A impressão ganha ainda mais força ao final do livro, quando se olha em retrospecto e analisa que, em uma linearidade, a história possui poucos acontecimentos, de fato, mas uma enxurrada de blocos de texto e de páginas unicamente dentro da cabeça dos personagens, com seus pensamentos e angústias que assolam não somente o pobre coitado de Sueco, mas o leitor, que o acompanha em suas aflições, devaneios, medos, divagações, como não poderia deixar de ser, e, ao final da trágica vida falsa americana, torna-se grato com o feito de Roth, mas cansado, sobrecarregado com tal fardo.

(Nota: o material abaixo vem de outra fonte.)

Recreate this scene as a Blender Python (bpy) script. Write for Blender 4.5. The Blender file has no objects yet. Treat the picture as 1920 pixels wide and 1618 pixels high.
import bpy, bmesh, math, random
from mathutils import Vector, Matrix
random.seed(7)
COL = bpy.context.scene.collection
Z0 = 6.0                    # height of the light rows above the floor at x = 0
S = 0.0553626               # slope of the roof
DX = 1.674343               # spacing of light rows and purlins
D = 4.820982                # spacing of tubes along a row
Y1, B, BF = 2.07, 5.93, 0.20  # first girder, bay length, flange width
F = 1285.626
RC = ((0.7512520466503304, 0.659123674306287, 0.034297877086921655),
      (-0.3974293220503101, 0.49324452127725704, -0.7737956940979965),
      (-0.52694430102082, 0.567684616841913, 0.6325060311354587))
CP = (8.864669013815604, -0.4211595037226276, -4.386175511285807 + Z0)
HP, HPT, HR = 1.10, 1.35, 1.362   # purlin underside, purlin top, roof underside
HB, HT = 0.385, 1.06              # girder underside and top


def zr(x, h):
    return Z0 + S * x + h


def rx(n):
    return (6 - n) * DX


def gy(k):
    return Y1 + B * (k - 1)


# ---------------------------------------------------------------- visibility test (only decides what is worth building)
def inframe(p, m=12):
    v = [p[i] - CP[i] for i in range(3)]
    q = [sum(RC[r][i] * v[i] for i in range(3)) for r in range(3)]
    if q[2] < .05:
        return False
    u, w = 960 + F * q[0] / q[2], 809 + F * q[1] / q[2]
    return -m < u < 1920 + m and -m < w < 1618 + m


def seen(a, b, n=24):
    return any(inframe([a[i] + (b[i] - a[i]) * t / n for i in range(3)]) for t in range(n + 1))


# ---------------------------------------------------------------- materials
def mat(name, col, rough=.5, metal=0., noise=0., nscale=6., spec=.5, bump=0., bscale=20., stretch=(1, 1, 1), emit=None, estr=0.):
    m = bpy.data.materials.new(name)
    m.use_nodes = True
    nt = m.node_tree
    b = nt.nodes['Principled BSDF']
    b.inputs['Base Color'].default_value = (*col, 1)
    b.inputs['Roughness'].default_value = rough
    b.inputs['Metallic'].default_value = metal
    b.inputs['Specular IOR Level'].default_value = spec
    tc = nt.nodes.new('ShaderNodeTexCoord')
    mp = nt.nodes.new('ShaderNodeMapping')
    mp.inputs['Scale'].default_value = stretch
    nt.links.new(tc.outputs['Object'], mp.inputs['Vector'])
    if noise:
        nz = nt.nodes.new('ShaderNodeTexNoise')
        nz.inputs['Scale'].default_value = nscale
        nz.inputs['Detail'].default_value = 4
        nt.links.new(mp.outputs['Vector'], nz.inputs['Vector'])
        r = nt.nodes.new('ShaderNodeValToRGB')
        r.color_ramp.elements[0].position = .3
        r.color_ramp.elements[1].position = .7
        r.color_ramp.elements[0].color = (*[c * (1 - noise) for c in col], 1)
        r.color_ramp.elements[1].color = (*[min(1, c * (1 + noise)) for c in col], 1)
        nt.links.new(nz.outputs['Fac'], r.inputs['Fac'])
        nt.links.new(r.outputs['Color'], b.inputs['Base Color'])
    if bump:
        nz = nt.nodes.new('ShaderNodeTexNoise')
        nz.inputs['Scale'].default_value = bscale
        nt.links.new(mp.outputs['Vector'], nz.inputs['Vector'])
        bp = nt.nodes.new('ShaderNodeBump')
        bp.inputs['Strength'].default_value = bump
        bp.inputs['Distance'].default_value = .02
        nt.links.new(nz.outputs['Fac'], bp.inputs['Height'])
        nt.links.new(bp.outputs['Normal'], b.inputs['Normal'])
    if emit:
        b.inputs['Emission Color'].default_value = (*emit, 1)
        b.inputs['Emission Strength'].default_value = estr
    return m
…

Sinceramente, eu nunca havia sentido tal sensação em uma leitura, pois ao mesmo tempo que me preocupava com Levov e sua ruína, eu estava arrependido por ter encarado tal drama, pois o peso imposto em toda a circunstância parecia demais para mim.

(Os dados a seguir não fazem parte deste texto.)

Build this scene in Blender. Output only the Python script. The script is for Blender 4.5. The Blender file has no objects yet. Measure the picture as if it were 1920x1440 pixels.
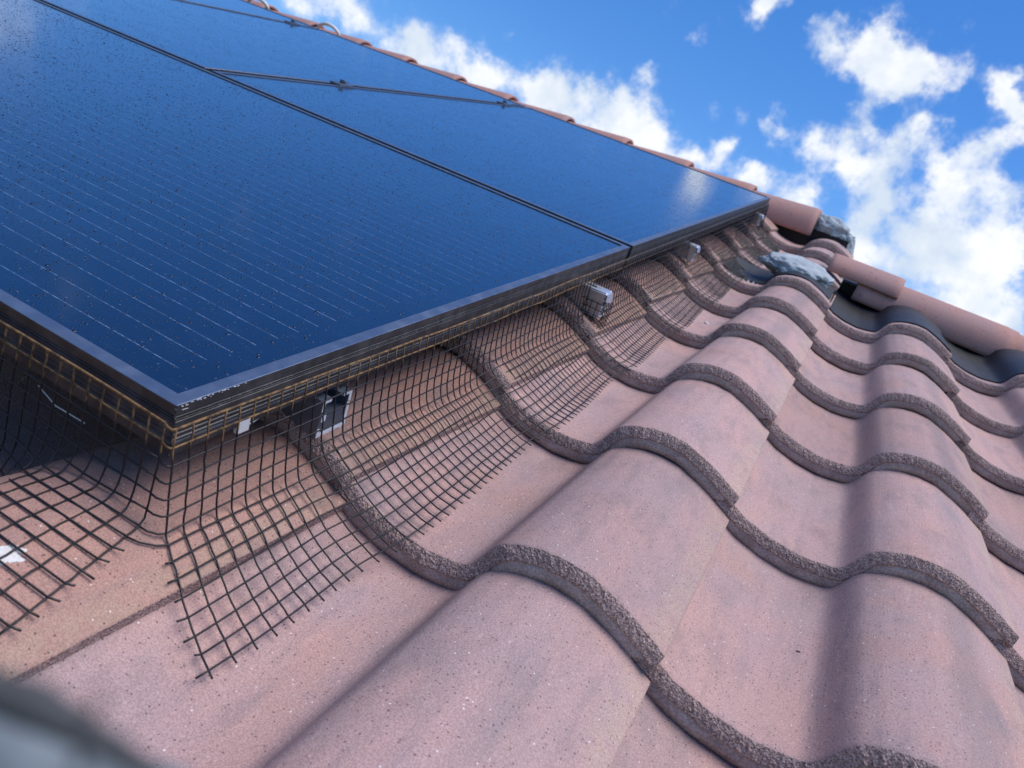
import bpy, bmesh, math, random
import numpy as np
from mathutils import Vector, Matrix, noise as mn
random.seed(7); rng = np.random.default_rng(7)
SC = bpy.context.scene; COL = SC.collection
PI = math.pi

# ------------------------------------------------------------------ camera, sky, sun, exposure
PITCH = math.radians(20)                      # slope of the roof
MROOF = Matrix.Rotation(PITCH, 4, 'X')        # roof axes: u along the courses, v up the slope, n off the roof
RV = [(0.8541, 0.4292, 0.2937), (0.4264, -0.2548, -0.8679), (-0.2977, 0.8665, -0.4006)]   # right, down, forward
CAMP = Vector((0.1625, -0.5216, 0.4242)); FPX = 1485.23
cd = bpy.data.cameras.new('camera'); cam = bpy.data.objects.new('camera', cd); COL.objects.link(cam)
r, d, f = [Vector(a) for a in RV]
mc = Matrix(((r.x, -d.x, -f.x), (r.y, -d.y, -f.y), (r.z, -d.z, -f.z))).to_4x4()
cam.matrix_world = MROOF @ (Matrix.Translation(CAMP) @ mc)
cd.sensor_width = 36; cd.lens = 36 * FPX / 1920; cd.clip_start = 0.01; cd.clip_end = 2000
cd.dof.use_dof = True; cd.dof.focus_distance = 0.75; cd.dof.aperture_fstop = 13
SC.camera = cam

def raydir(x, y):                              # world direction of a point of the sky
    v = r * ((x - 960) / FPX) + d * ((y - 720) / FPX) + f
    return (MROOF.to_3x3() @ v).normalized()

SUN_EL = math.radians(69); SUN_AZ = math.radians(85)   # azimuth from +Y towards +X
SKY_STRENGTH = 0.12
W = bpy.data.worlds.new('World'); SC.world = W; W.use_nodes = True
nt = W.node_tree; nt.nodes.clear()
def N(t, **k):
    n = nt.nodes.new(t)
    for a, b in k.items(): setattr(n, a, b)
    return n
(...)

Para os críticos mais ferrenhos do livro, um pensamento sincero: é importante entender que as muitas referências citadas, quase todas, na verdade, tanto relativas à cultura, mas principalmente a geografia e política do país, abordadas em "Pastoral americana", passaram totalmente despercebidas durante a leitura, e tudo bem, afinal, o mais importante é que o livro se sustenta apesar disso, com sua história bem escrita e amarrada; além disso, eu não sou estadunidense, logo, não preciso conhecer com afinco a história do país, nem quem foi o 15º presidente ou o senador republicano do ano 1960, e entendo também o principal, a realidade difícil para desmitificar para muitos leitores, de que os Estados Unidos não se resumem a Hollywood, Las Vegas ou outro cenário típico de turismo.
Para quem é nativo, o livro, obviamente, faz muito mais sentido, é muito melhor absorvido e aclamado, tanto que, em listas dos melhores livros do século 20, dos últimos 25 ou 50 anos, ele é considerado o melhor livro americano, ou o segundo, perdendo apenas para "Amada", de Toni Morrison. Um peso a se levar em consideração, assim como a relativizar a ignorância do leitor ante tantas informações nacionais. Com certeza os americanos devem apanhar para entender diversas referências e situações brasileiras na recém-lançada tradução de Dom Casmurro, por exemplo.
Vencedor do Pulitzer de 1998, desbancando outro gigante memorável da época e também tido como clássico, "Submundo" de Don DeLillo, "Pastoral Americana" é, sem dúvida, aquela erva daninha no jardim perfeito americano, que causa incômodo, mas que é indiferente e resistente a tudo.
Este livro faz parte do projeto "Lendo Pulitzer".